▶ What the task requires
Without omitting anything, return the records precisely as given.

▶ Data supplied
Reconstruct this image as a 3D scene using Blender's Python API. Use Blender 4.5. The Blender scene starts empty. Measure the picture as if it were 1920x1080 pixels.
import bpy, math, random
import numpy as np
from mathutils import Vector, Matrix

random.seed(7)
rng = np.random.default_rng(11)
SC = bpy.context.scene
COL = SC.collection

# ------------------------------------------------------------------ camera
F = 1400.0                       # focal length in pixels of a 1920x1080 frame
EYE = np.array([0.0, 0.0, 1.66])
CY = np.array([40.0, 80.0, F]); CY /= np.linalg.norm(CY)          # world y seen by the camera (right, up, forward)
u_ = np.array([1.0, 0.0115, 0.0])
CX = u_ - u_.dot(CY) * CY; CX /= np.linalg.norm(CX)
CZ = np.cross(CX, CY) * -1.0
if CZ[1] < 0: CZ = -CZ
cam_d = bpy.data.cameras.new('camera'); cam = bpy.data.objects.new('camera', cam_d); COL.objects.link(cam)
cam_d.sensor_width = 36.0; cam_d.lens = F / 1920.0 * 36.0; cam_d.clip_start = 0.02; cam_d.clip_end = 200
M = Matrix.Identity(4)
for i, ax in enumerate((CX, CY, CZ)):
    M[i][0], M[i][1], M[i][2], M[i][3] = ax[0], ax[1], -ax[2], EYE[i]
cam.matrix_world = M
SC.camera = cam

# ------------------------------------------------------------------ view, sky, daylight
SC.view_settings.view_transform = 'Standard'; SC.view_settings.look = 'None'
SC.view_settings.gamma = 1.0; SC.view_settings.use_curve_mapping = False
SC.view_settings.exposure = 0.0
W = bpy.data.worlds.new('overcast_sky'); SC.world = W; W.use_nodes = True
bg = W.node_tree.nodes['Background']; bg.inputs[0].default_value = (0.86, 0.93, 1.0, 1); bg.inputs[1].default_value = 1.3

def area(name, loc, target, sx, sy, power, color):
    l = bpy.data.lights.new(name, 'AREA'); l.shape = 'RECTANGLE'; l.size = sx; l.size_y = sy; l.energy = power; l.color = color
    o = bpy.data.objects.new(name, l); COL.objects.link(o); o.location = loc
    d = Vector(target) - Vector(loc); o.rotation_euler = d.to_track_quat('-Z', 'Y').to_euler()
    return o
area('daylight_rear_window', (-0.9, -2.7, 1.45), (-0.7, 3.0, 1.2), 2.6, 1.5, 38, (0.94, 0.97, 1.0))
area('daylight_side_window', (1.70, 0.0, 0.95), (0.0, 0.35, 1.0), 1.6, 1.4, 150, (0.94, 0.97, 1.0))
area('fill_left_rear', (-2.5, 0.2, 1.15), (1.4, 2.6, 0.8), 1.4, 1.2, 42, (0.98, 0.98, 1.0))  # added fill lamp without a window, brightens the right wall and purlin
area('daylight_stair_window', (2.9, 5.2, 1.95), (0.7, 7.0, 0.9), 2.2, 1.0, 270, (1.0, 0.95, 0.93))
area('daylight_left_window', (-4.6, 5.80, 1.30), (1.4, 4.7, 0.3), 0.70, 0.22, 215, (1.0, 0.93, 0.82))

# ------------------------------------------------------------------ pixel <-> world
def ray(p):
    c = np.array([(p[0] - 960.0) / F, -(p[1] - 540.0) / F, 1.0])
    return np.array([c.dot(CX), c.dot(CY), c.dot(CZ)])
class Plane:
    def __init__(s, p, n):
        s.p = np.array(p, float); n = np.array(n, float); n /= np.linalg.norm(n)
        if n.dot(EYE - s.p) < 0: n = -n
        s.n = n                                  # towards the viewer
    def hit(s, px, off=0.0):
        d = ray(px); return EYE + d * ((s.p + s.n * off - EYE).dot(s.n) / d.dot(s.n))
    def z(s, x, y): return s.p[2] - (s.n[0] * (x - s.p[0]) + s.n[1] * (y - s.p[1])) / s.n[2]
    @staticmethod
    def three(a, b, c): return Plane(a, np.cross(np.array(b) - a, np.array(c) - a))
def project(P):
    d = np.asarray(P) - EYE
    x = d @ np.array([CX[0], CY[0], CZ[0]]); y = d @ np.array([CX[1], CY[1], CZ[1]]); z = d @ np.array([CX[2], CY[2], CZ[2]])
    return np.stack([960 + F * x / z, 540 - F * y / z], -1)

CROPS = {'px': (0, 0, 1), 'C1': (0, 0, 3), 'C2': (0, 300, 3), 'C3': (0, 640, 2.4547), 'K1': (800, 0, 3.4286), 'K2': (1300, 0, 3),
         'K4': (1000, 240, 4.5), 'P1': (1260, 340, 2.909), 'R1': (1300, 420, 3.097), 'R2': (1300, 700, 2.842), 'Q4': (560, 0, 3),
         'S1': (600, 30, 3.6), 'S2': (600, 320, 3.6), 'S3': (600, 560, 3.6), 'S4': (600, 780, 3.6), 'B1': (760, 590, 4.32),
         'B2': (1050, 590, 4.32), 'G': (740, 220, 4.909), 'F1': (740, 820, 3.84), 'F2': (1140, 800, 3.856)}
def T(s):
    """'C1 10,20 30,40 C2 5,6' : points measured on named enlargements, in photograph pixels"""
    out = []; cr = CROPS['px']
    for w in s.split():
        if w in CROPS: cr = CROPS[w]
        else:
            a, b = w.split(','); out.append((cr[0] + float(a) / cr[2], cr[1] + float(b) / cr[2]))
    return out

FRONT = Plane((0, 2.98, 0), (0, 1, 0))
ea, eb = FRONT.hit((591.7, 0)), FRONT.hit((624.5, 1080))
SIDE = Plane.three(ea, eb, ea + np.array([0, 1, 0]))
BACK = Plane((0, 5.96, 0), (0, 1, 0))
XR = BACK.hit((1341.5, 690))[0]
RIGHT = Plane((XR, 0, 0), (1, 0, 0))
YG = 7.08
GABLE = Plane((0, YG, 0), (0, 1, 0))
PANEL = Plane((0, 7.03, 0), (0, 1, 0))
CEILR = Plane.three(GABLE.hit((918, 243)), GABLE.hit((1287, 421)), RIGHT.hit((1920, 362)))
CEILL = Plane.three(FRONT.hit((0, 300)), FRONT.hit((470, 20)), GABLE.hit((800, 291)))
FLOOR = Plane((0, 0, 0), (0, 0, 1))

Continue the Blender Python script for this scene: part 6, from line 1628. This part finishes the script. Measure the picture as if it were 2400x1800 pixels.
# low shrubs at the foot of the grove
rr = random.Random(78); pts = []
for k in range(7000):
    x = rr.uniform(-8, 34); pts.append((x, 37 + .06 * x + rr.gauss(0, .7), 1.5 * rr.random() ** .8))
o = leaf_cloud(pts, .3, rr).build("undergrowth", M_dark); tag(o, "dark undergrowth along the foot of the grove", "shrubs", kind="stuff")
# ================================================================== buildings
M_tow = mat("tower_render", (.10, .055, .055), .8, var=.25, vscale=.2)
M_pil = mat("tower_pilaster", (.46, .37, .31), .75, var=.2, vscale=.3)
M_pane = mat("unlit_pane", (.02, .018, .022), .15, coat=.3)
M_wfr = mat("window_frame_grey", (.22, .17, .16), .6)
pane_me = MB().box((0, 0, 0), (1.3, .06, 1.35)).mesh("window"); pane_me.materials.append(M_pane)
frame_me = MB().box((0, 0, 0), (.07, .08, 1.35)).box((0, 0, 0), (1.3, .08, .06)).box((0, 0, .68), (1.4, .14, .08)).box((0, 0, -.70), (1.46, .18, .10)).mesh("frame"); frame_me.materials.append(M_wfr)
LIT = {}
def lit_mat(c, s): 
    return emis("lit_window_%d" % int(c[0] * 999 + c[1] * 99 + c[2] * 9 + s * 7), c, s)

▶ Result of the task
Reconstruct this image as a 3D scene using Blender's Python API. Use Blender 4.5. The Blender scene starts empty. Measure the picture as if it were 1920x1080 pixels.
import bpy, math, random
import numpy as np
from mathutils import Vector, Matrix

random.seed(7)
rng = np.random.default_rng(11)
SC = bpy.context.scene
COL = SC.collection

# ------------------------------------------------------------------ camera
F = 1400.0                       # focal length in pixels of a 1920x1080 frame
EYE = np.array([0.0, 0.0, 1.66])
CY = np.array([40.0, 80.0, F]); CY /= np.linalg.norm(CY)          # world y seen by the camera (right, up, forward)
u_ = np.array([1.0, 0.0115, 0.0])
CX = u_ - u_.dot(CY) * CY; CX /= np.linalg.norm(CX)
CZ = np.cross(CX, CY) * -1.0
if CZ[1] < 0: CZ = -CZ
cam_d = bpy.data.cameras.new('camera'); cam = bpy.data.objects.new('camera', cam_d); COL.objects.link(cam)
cam_d.sensor_width = 36.0; cam_d.lens = F / 1920.0 * 36.0; cam_d.clip_start = 0.02; cam_d.clip_end = 200
M = Matrix.Identity(4)
for i, ax in enumerate((CX, CY, CZ)):
    M[i][0], M[i][1], M[i][2], M[i][3] = ax[0], ax[1], -ax[2], EYE[i]
cam.matrix_world = M
SC.camera = cam

# ------------------------------------------------------------------ view, sky, daylight
SC.view_settings.view_transform = 'Standard'; SC.view_settings.look = 'None'
SC.view_settings.gamma = 1.0; SC.view_settings.use_curve_mapping = False
SC.view_settings.exposure = 0.0
W = bpy.data.worlds.new('overcast_sky'); SC.world = W; W.use_nodes = True
bg = W.node_tree.nodes['Background']; bg.inputs[0].default_value = (0.86, 0.93, 1.0, 1); bg.inputs[1].default_value = 1.3

def area(name, loc, target, sx, sy, power, color):
    l = bpy.data.lights.new(name, 'AREA'); l.shape = 'RECTANGLE'; l.size = sx; l.size_y = sy; l.energy = power; l.color = color
    o = bpy.data.objects.new(name, l); COL.objects.link(o); o.location = loc
    d = Vector(target) - Vector(loc); o.rotation_euler = d.to_track_quat('-Z', 'Y').to_euler()
    return o
area('daylight_rear_window', (-0.9, -2.7, 1.45), (-0.7, 3.0, 1.2), 2.6, 1.5, 38, (0.94, 0.97, 1.0))
area('daylight_side_window', (1.70, 0.0, 0.95), (0.0, 0.35, 1.0), 1.6, 1.4, 150, (0.94, 0.97, 1.0))
area('fill_left_rear', (-2.5, 0.2, 1.15), (1.4, 2.6, 0.8), 1.4, 1.2, 42, (0.98, 0.98, 1.0))  # added fill lamp without a window, brightens the right wall and purlin
area('daylight_stair_window', (2.9, 5.2, 1.95), (0.7, 7.0, 0.9), 2.2, 1.0, 270, (1.0, 0.95, 0.93))
area('daylight_left_window', (-4.6, 5.80, 1.30), (1.4, 4.7, 0.3), 0.70, 0.22, 215, (1.0, 0.93, 0.82))

# ------------------------------------------------------------------ pixel <-> world
def ray(p):
    c = np.array([(p[0] - 960.0) / F, -(p[1] - 540.0) / F, 1.0])
    return np.array([c.dot(CX), c.dot(CY), c.dot(CZ)])
class Plane:
    def __init__(s, p, n):
        s.p = np.array(p, float); n = np.array(n, float); n /= np.linalg.norm(n)
        if n.dot(EYE - s.p) < 0: n = -n
        s.n = n                                  # towards the viewer
    def hit(s, px, off=0.0):
        d = ray(px); return EYE + d * ((s.p + s.n * off - EYE).dot(s.n) / d.dot(s.n))
    def z(s, x, y): return s.p[2] - (s.n[0] * (x - s.p[0]) + s.n[1] * (y - s.p[1])) / s.n[2]
    @staticmethod
    def three(a, b, c): return Plane(a, np.cross(np.array(b) - a, np.array(c) - a))
def project(P):
    d = np.asarray(P) - EYE
    x = d @ np.array([CX[0], CY[0], CZ[0]]); y = d @ np.array([CX[1], CY[1], CZ[1]]); z = d @ np.array([CX[2], CY[2], CZ[2]])
    return np.stack([960 + F * x / z, 540 - F * y / z], -1)

CROPS = {'px': (0, 0, 1), 'C1': (0, 0, 3), 'C2': (0, 300, 3), 'C3': (0, 640, 2.4547), 'K1': (800, 0, 3.4286), 'K2': (1300, 0, 3),
         'K4': (1000, 240, 4.5), 'P1': (1260, 340, 2.909), 'R1': (1300, 420, 3.097), 'R2': (1300, 700, 2.842), 'Q4': (560, 0, 3),
         'S1': (600, 30, 3.6), 'S2': (600, 320, 3.6), 'S3': (600, 560, 3.6), 'S4': (600, 780, 3.6), 'B1': (760, 590, 4.32),
         'B2': (1050, 590, 4.32), 'G': (740, 220, 4.909), 'F1': (740, 820, 3.84), 'F2': (1140, 800, 3.856)}
def T(s):
    """'C1 10,20 30,40 C2 5,6' : points measured on named enlargements, in photograph pixels"""
    out = []; cr = CROPS['px']
    for w in s.split():
        if w in CROPS: cr = CROPS[w]
        else:
            a, b = w.split(','); out.append((cr[0] + float(a) / cr[2], cr[1] + float(b) / cr[2]))
    return out

FRONT = Plane((0, 2.98, 0), (0, 1, 0))
ea, eb = FRONT.hit((591.7, 0)), FRONT.hit((624.5, 1080))
SIDE = Plane.three(ea, eb, ea + np.array([0, 1, 0]))
BACK = Plane((0, 5.96, 0), (0, 1, 0))
XR = BACK.hit((1341.5, 690))[0]
RIGHT = Plane((XR, 0, 0), (1, 0, 0))
YG = 7.08
GABLE = Plane((0, YG, 0), (0, 1, 0))
PANEL = Plane((0, 7.03, 0), (0, 1, 0))
CEILR = Plane.three(GABLE.hit((918, 243)), GABLE.hit((1287, 421)), RIGHT.hit((1920, 362)))
CEILL = Plane.three(FRONT.hit((0, 300)), FRONT.hit((470, 20)), GABLE.hit((800, 291)))
FLOOR = Plane((0, 0, 0), (0, 0, 1))

Continue the Blender Python script for this scene: part 6, from line 1628. This part finishes the script. Measure the picture as if it were 2400x1800 pixels.
# low shrubs at the foot of the grove
rr = random.Random(78); pts = []
for k in range(7000):
    x = rr.uniform(-8, 34); pts.append((x, 37 + .06 * x + rr.gauss(0, .7), 1.5 * rr.random() ** .8))
o = leaf_cloud(pts, .3, rr).build("undergrowth", M_dark); tag(o, "dark undergrowth along the foot of the grove", "shrubs", kind="stuff")
# ================================================================== buildings
M_tow = mat("tower_render", (.10, .055, .055), .8, var=.25, vscale=.2)
M_pil = mat("tower_pilaster", (.46, .37, .31), .75, var=.2, vscale=.3)
M_pane = mat("unlit_pane", (.02, .018, .022), .15, coat=.3)
M_wfr = mat("window_frame_grey", (.22, .17, .16), .6)
pane_me = MB().box((0, 0, 0), (1.3, .06, 1.35)).mesh("window"); pane_me.materials.append(M_pane)
frame_me = MB().box((0, 0, 0), (.07, .08, 1.35)).box((0, 0, 0), (1.3, .08, .06)).box((0, 0, .68), (1.4, .14, .08)).box((0, 0, -.70), (1.46, .18, .10)).mesh("frame"); frame_me.materials.append(M_wfr)
LIT = {}
def lit_mat(c, s): 
    return emis("lit_window_%d" % int(c[0] * 999 + c[1] * 99 + c[2] * 9 + s * 7), c, s)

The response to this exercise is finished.